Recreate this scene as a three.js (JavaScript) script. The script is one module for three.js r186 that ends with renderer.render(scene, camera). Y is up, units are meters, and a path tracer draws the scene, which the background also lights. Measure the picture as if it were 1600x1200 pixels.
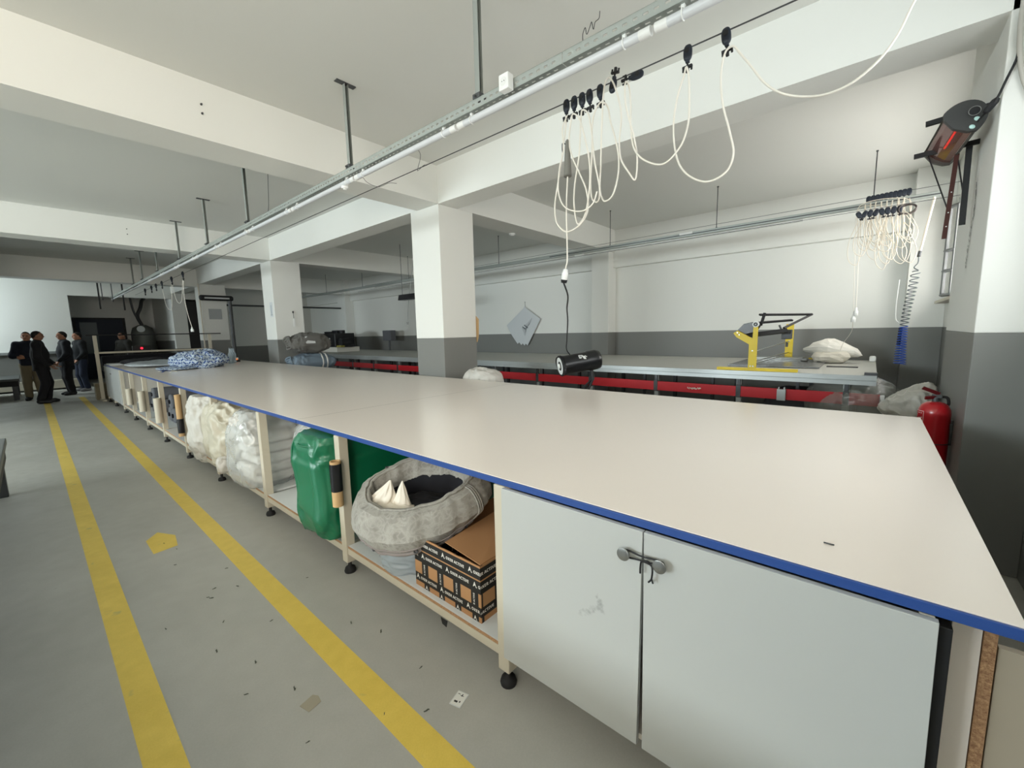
import * as THREE from 'three';
import { RoundedBoxGeometry } from 'three/addons/geometries/RoundedBoxGeometry.js';
import { mergeGeometries, mergeVertices } from 'three/addons/utils/BufferGeometryUtils.js';
import { RectAreaLightUniformsLib } from 'three/addons/lights/RectAreaLightUniformsLib.js';
import { ImprovedNoise } from 'three/addons/math/ImprovedNoise.js';
RectAreaLightUniformsLib.init();

// ---------------------------------------------------------------- camera, sky, exposure
const scene = new THREE.Scene();
const camera = new THREE.PerspectiveCamera(2 * Math.atan(600 / 648.5) * 180 / Math.PI, 4 / 3, 0.05, 200);
camera.rotation.order = 'YXZ';
camera.rotation.set(-7.231 * Math.PI / 180, 40.836 * Math.PI / 180, -1.269 * Math.PI / 180);
camera.position.set(0, 1.5, 0);
camera.updateMatrixWorld();
const renderer = new THREE.WebGLRenderer({ antialias: true });
renderer.toneMapping = THREE.LinearToneMapping;
renderer.toneMappingExposure = 1.12;
renderer.shadowMap.enabled = true;
scene.background = new THREE.Color(3.2, 3.5, 3.7);          // bright overcast sky outside the windows

// daylight entering through each window: an area of sky just outside its opening
const COOL = [0.86, 0.97, 1.0], WARM = [1.0, 0.88, 0.73];
function skyPatch(x, y, z, w, h, tx, ty, tz, color, intensity) {
  const l = new THREE.RectAreaLight(new THREE.Color(...color), intensity, w, h);
  l.position.set(x, y, z); l.lookAt(tx, ty, tz); l.name = 'window_daylight'; scene.add(l);
}
const ZF = 9.5, ZA = 2.4;                                  // wall on the aisle side (behind / left of the camera); alcove wall at the far end
skyPatch(1.02, 2.43, -6.55, 3.0, 1.3, 0, 2.43, -6.55, WARM, 3.9);
skyPatch(1.02, 2.2, -2.4, 1.8, 1.5, 0, 2.2, -2.4, WARM, 1.35);
skyPatch(1.02, 2.1, 3.3, 3.6, 1.7, 0, 2.1, 3.3, WARM, 14.5);
skyPatch(-6.2, 2.1, ZF + .3, 5.2, 1.7, -6.2, 2.1, 0, COOL, 33);
skyPatch(-18.6, 2.28, ZA + .3, 1.4, 1.15, -18.6, 2.28, 0, COOL, 30);

// ---------------------------------------------------------------- helpers
let seed = 7;
const rnd = () => { seed = (seed * 1664525 + 1013904223) >>> 0; return seed / 4294967296; };
const rr = (a, b) => a + (b - a) * rnd();
const noise = new ImprovedNoise();
const N3 = (x, y, z) => noise.noise(x, y, z);
const V = (x, y, z) => new THREE.Vector3(x, y, z);
const names = {};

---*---

* _Exercise_: All of the lines above should be printed exactly, minus the pictures.

* _Solution to the problem_:
Recreate this scene as a three.js (JavaScript) script. The script is one module for three.js r186 that ends with renderer.render(scene, camera). Y is up, units are meters, and a path tracer draws the scene, which the background also lights. Measure the picture as if it were 1600x1200 pixels.
import * as THREE from 'three';
import { RoundedBoxGeometry } from 'three/addons/geometries/RoundedBoxGeometry.js';
import { mergeGeometries, mergeVertices } from 'three/addons/utils/BufferGeometryUtils.js';
import { RectAreaLightUniformsLib } from 'three/addons/lights/RectAreaLightUniformsLib.js';
import { ImprovedNoise } from 'three/addons/math/ImprovedNoise.js';
RectAreaLightUniformsLib.init();

// ---------------------------------------------------------------- camera, sky, exposure
const scene = new THREE.Scene();
const camera = new THREE.PerspectiveCamera(2 * Math.atan(600 / 648.5) * 180 / Math.PI, 4 / 3, 0.05, 200);
camera.rotation.order = 'YXZ';
camera.rotation.set(-7.231 * Math.PI / 180, 40.836 * Math.PI / 180, -1.269 * Math.PI / 180);
camera.position.set(0, 1.5, 0);
camera.updateMatrixWorld();
const renderer = new THREE.WebGLRenderer({ antialias: true });
renderer.toneMapping = THREE.LinearToneMapping;
renderer.toneMappingExposure = 1.12;
renderer.shadowMap.enabled = true;
scene.background = new THREE.Color(3.2, 3.5, 3.7);          // bright overcast sky outside the windows

// daylight entering through each window: an area of sky just outside its opening
const COOL = [0.86, 0.97, 1.0], WARM = [1.0, 0.88, 0.73];
function skyPatch(x, y, z, w, h, tx, ty, tz, color, intensity) {
  const l = new THREE.RectAreaLight(new THREE.Color(...color), intensity, w, h);
  l.position.set(x, y, z); l.lookAt(tx, ty, tz); l.name = 'window_daylight'; scene.add(l);
}
const ZF = 9.5, ZA = 2.4;                                  // wall on the aisle side (behind / left of the camera); alcove wall at the far end
skyPatch(1.02, 2.43, -6.55, 3.0, 1.3, 0, 2.43, -6.55, WARM, 3.9);
skyPatch(1.02, 2.2, -2.4, 1.8, 1.5, 0, 2.2, -2.4, WARM, 1.35);
skyPatch(1.02, 2.1, 3.3, 3.6, 1.7, 0, 2.1, 3.3, WARM, 14.5);
skyPatch(-6.2, 2.1, ZF + .3, 5.2, 1.7, -6.2, 2.1, 0, COOL, 33);
skyPatch(-18.6, 2.28, ZA + .3, 1.4, 1.15, -18.6, 2.28, 0, COOL, 30);

// ---------------------------------------------------------------- helpers
let seed = 7;
const rnd = () => { seed = (seed * 1664525 + 1013904223) >>> 0; return seed / 4294967296; };
const rr = (a, b) => a + (b - a) * rnd();
const noise = new ImprovedNoise();
const N3 = (x, y, z) => noise.noise(x, y, z);
const V = (x, y, z) => new THREE.Vector3(x, y, z);
const names = {};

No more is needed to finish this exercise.